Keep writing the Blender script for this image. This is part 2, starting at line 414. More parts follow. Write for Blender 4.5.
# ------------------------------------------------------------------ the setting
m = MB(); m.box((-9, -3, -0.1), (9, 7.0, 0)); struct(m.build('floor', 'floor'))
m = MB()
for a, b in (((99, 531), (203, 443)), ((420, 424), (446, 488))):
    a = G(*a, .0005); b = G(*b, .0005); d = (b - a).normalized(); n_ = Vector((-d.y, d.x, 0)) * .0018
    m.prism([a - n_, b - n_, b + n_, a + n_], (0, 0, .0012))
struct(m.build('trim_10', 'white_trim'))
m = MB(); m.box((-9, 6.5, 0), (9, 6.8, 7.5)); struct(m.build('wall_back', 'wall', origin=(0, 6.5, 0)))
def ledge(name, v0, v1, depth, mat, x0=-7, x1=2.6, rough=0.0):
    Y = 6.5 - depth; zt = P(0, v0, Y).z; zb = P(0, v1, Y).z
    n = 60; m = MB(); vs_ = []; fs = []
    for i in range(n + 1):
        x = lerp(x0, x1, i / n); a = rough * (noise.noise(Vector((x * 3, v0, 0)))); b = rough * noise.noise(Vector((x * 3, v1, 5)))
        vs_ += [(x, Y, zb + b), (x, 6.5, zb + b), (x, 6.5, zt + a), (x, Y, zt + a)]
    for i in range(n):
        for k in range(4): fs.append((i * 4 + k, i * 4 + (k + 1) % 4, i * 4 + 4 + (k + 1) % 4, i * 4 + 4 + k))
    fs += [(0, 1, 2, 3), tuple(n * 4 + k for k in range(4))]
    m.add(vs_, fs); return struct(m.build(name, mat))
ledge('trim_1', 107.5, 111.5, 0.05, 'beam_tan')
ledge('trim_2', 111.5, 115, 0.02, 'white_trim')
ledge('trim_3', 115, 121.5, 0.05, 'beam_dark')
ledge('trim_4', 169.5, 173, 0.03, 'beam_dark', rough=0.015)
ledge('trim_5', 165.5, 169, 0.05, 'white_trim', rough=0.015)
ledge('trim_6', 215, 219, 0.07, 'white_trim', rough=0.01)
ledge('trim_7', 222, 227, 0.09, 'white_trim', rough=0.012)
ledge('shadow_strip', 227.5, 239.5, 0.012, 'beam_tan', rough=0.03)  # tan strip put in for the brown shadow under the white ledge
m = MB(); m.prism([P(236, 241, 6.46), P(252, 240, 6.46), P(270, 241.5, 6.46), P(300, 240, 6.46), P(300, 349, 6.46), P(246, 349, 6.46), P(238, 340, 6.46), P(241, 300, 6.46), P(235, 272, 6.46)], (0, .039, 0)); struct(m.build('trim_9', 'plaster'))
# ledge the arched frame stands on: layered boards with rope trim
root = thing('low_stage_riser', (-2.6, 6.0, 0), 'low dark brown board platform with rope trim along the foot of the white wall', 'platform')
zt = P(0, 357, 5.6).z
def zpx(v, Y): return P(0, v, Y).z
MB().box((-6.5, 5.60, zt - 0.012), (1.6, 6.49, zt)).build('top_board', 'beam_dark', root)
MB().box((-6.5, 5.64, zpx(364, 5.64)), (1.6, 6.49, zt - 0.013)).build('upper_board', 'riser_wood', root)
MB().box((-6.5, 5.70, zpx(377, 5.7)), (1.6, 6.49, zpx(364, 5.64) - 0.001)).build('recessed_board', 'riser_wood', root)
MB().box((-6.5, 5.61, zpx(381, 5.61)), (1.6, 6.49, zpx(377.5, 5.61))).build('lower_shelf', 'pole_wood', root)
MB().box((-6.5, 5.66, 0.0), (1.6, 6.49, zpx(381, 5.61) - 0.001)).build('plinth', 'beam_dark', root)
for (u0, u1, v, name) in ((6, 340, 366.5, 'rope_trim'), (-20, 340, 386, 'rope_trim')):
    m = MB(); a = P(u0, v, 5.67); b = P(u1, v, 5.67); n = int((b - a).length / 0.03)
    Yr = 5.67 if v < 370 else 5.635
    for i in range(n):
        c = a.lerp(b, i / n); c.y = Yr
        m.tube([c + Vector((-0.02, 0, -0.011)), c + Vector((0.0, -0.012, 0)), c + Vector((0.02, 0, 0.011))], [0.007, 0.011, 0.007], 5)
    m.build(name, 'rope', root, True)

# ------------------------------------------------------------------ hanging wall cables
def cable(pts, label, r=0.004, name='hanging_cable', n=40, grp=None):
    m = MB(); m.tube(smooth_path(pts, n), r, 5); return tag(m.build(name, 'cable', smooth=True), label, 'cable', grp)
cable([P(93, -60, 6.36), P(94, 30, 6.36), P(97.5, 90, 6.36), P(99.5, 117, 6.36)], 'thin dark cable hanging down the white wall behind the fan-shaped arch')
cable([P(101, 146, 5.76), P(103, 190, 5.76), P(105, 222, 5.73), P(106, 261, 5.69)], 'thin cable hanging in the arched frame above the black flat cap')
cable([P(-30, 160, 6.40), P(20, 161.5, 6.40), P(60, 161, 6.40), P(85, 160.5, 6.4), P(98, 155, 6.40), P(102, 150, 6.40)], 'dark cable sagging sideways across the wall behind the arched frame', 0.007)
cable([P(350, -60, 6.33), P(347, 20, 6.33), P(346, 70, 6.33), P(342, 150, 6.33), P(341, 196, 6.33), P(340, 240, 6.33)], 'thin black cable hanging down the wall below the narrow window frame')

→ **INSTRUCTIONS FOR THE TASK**
Return the whole listing exactly, with every line included.

→ **TASK RESULT**
Keep writing the Blender script for this image. This is part 2, starting at line 414. More parts follow. Write for Blender 4.5.
# ------------------------------------------------------------------ the setting
m = MB(); m.box((-9, -3, -0.1), (9, 7.0, 0)); struct(m.build('floor', 'floor'))
m = MB()
for a, b in (((99, 531), (203, 443)), ((420, 424), (446, 488))):
    a = G(*a, .0005); b = G(*b, .0005); d = (b - a).normalized(); n_ = Vector((-d.y, d.x, 0)) * .0018
    m.prism([a - n_, b - n_, b + n_, a + n_], (0, 0, .0012))
struct(m.build('trim_10', 'white_trim'))
m = MB(); m.box((-9, 6.5, 0), (9, 6.8, 7.5)); struct(m.build('wall_back', 'wall', origin=(0, 6.5, 0)))
def ledge(name, v0, v1, depth, mat, x0=-7, x1=2.6, rough=0.0):
    Y = 6.5 - depth; zt = P(0, v0, Y).z; zb = P(0, v1, Y).z
    n = 60; m = MB(); vs_ = []; fs = []
    for i in range(n + 1):
        x = lerp(x0, x1, i / n); a = rough * (noise.noise(Vector((x * 3, v0, 0)))); b = rough * noise.noise(Vector((x * 3, v1, 5)))
        vs_ += [(x, Y, zb + b), (x, 6.5, zb + b), (x, 6.5, zt + a), (x, Y, zt + a)]
    for i in range(n):
        for k in range(4): fs.append((i * 4 + k, i * 4 + (k + 1) % 4, i * 4 + 4 + (k + 1) % 4, i * 4 + 4 + k))
    fs += [(0, 1, 2, 3), tuple(n * 4 + k for k in range(4))]
    m.add(vs_, fs); return struct(m.build(name, mat))
ledge('trim_1', 107.5, 111.5, 0.05, 'beam_tan')
ledge('trim_2', 111.5, 115, 0.02, 'white_trim')
ledge('trim_3', 115, 121.5, 0.05, 'beam_dark')
ledge('trim_4', 169.5, 173, 0.03, 'beam_dark', rough=0.015)
ledge('trim_5', 165.5, 169, 0.05, 'white_trim', rough=0.015)
ledge('trim_6', 215, 219, 0.07, 'white_trim', rough=0.01)
ledge('trim_7', 222, 227, 0.09, 'white_trim', rough=0.012)
ledge('shadow_strip', 227.5, 239.5, 0.012, 'beam_tan', rough=0.03)  # tan strip put in for the brown shadow under the white ledge
m = MB(); m.prism([P(236, 241, 6.46), P(252, 240, 6.46), P(270, 241.5, 6.46), P(300, 240, 6.46), P(300, 349, 6.46), P(246, 349, 6.46), P(238, 340, 6.46), P(241, 300, 6.46), P(235, 272, 6.46)], (0, .039, 0)); struct(m.build('trim_9', 'plaster'))
# ledge the arched frame stands on: layered boards with rope trim
root = thing('low_stage_riser', (-2.6, 6.0, 0), 'low dark brown board platform with rope trim along the foot of the white wall', 'platform')
zt = P(0, 357, 5.6).z
def zpx(v, Y): return P(0, v, Y).z
MB().box((-6.5, 5.60, zt - 0.012), (1.6, 6.49, zt)).build('top_board', 'beam_dark', root)
MB().box((-6.5, 5.64, zpx(364, 5.64)), (1.6, 6.49, zt - 0.013)).build('upper_board', 'riser_wood', root)
MB().box((-6.5, 5.70, zpx(377, 5.7)), (1.6, 6.49, zpx(364, 5.64) - 0.001)).build('recessed_board', 'riser_wood', root)
MB().box((-6.5, 5.61, zpx(381, 5.61)), (1.6, 6.49, zpx(377.5, 5.61))).build('lower_shelf', 'pole_wood', root)
MB().box((-6.5, 5.66, 0.0), (1.6, 6.49, zpx(381, 5.61) - 0.001)).build('plinth', 'beam_dark', root)
for (u0, u1, v, name) in ((6, 340, 366.5, 'rope_trim'), (-20, 340, 386, 'rope_trim')):
    m = MB(); a = P(u0, v, 5.67); b = P(u1, v, 5.67); n = int((b - a).length / 0.03)
    Yr = 5.67 if v < 370 else 5.635
    for i in range(n):
        c = a.lerp(b, i / n); c.y = Yr
        m.tube([c + Vector((-0.02, 0, -0.011)), c + Vector((0.0, -0.012, 0)), c + Vector((0.02, 0, 0.011))], [0.007, 0.011, 0.007], 5)
    m.build(name, 'rope', root, True)

# ------------------------------------------------------------------ hanging wall cables
def cable(pts, label, r=0.004, name='hanging_cable', n=40, grp=None):
    m = MB(); m.tube(smooth_path(pts, n), r, 5); return tag(m.build(name, 'cable', smooth=True), label, 'cable', grp)
cable([P(93, -60, 6.36), P(94, 30, 6.36), P(97.5, 90, 6.36), P(99.5, 117, 6.36)], 'thin dark cable hanging down the white wall behind the fan-shaped arch')
cable([P(101, 146, 5.76), P(103, 190, 5.76), P(105, 222, 5.73), P(106, 261, 5.69)], 'thin cable hanging in the arched frame above the black flat cap')
cable([P(-30, 160, 6.40), P(20, 161.5, 6.40), P(60, 161, 6.40), P(85, 160.5, 6.4), P(98, 155, 6.40), P(102, 150, 6.40)], 'dark cable sagging sideways across the wall behind the arched frame', 0.007)
cable([P(350, -60, 6.33), P(347, 20, 6.33), P(346, 70, 6.33), P(342, 150, 6.33), P(341, 196, 6.33), P(340, 240, 6.33)], 'thin black cable hanging down the wall below the narrow window frame')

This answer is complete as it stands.